Trinity Dean of Natural Sciences Amy Herring shared with the crowd that Daubechies’s impact goes beyond her discoveries and research in mathematics and engineering. “I’d also like to mention her tireless work in the name of equity, the countless ways that she’s advocated for an increase in the number of women in the sciences,” Herring said. “What brought us together today is the exemplary record of scholarship Ingrid has compiled in her amazing career, the impact she has had on science and our daily lives, and the influence that she will continue to have on generations of scholars. But what makes her very truly remarkable is the friend, the mentor and the visionary she has been and continues to be to those who have the honor of knowing her.”
In 2000, she became the first woman to receive the National Academy of Sciences Award in Mathematics. A decade later, she was the first woman elected president of the International Mathematical Union. In 2018, she was the first female recipient of the William Benter Prize in Applied Mathematics. She is a 1992 MacArthur Fellow, a 2010 Guggenheim Fellow and has been elected to the National Academy of Sciences, the National Academy of Engineering and the American Academy of Arts and Sciences. In 2019, she was awarded an honorary degree from Harvard University and the L’Oreal-UNESCO Women in Science award. She received the 2023 Wolf Prize in Mathematics, and, in 2024, was elected to the Royal Society of London.
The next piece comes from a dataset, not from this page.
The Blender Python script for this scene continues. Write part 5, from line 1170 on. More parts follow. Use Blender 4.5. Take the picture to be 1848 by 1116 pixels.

Professor Johnathan Mattingly shared that Daubechies was a member of his doctoral thesis defense committee, and she has been a model for how to use kindness to overcome the big egos one may encounter. “And I deeply appreciated the idea she had that you should just chase whatever problems are most interesting to you,” Mattingly said. “She said to me that whenever there’s a good problem, there’s always good mathematics inside that problem, and so if you find a good problem, you should just go for it, no matter what.”